Empowering PhD Researchers with Project Management Skills:

PhD student Ellie Smallwood shares her experience organising a certified Project Management training course for fellow researchers in the AAPS CDT

April 08 2025

Doing a PhD obviously requires development of technical skills regardless of your area of study. It also demands skills relating to managing time, budgets, resources, and professional relationships, but these can be easily overlooked. These skills all fall under Project Management and, since a PhD is one big project, over the past six months I went about organising a certified PM course for PhD researchers within the AAPS CDT.

The steps were relatively simple:

  1. Gauge the level of interest from my fellow researchers (lots of interest!)
  2. Identify a provider of PM training – we went with Fistral (who, spoiler, were fantastic!) – and start conversations with them to get cost estimates
  3. Apply for funding from the AAPS CDT
  4. Confirm suitable dates with Fistral
  5. Advertise for PhD researchers to sign up!

This process culminated in an oversubscribed course, which ran for three intense days in person 19th-21st March, with one online day on the 1st April to go over the exam style, example questions, and final pieces of material.

We covered a huge amount of content, helpful both for our PhDs and for any role we find ourselves in in the future, for example:

  • PM fundamentals, incl. defining scope, stakeholder management, team development
  • Predictive PM, incl. time and cost estimation techniques and budgeting, project planning methodologies, accounting for variability
  • Agile and Adaptive frameworks
  • Risk identification and management
  • Business analysis frameworks

Now we’ve had the training, it’s over to us to take the globally recognised Project Management Institute (PMI) Certificate Associated in Project Management (CAPM) exam!
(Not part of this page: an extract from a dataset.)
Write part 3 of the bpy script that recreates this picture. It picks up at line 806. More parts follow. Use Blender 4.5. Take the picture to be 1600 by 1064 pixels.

I personally will be using these techniques to ensure the final year of my PhD stays on track and crucially will know that I have the tools available to adapt when things inevitably change! I then hope I will be in a position after my PhD where I can continue to help guide and shape projects, in which case all of this knowledge will be invaluable.

Good luck to all attendees, both for the exam and for developing your PM skills in your PhDs and the future! A huge thank you goes to Fistral for providing an excellent course, and to AAPS CDT for funding the opportunity.